Fed sharply cuts forecast for US economic growth

Published on NewsOK Modified: June 18, 2014 at 4:23 pm •  Published: June 18, 2014

WASHINGTON (AP) — The Federal Reserve has sharply cut its forecast for U.S. growth this year, reflecting a shrinking economy last quarter caused mostly by harsh weather.

At the same time, the Fed has barely increased its estimate of inflation despite signs that consumer price increases are picking up. Its benign inflation outlook suggests that the Fed doesn't feel rising pressure to raise short-term interest rates.

The Fed updated its economic forecasts Wednesday after a two-day policy meeting.

It expects growth to be just 2.1 percent to 2.3 percent this year, down from 2.8 percent to 3 percent in its last projections in March.

Given that analysts think the economy shrank at up to a 2 percent annual rate in the January-March quarter, the Fed's forecast implies that growth will top a healthy 3 percent rate over the final three quarters of 2014, economists noted.
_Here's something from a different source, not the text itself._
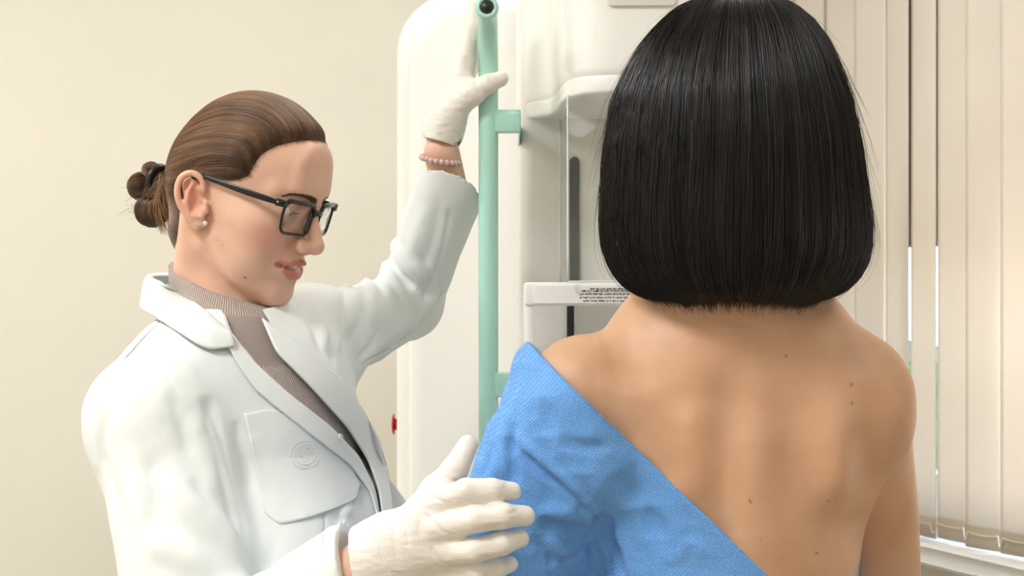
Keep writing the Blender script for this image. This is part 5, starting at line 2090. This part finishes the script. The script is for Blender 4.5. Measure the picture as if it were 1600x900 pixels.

The Fed thinks inflation will be a slight 1.5 percent to 1.7 percent by year's end, near its earlier estimate.

Still, more Fed members than in March expect the central bank's short-term rate to be 1 percent or higher by the end of 2015. That points to the prospect of more members advocating higher interest rates next year. Fed policymakers' average forecast for short-term rates in 2016 also edged up.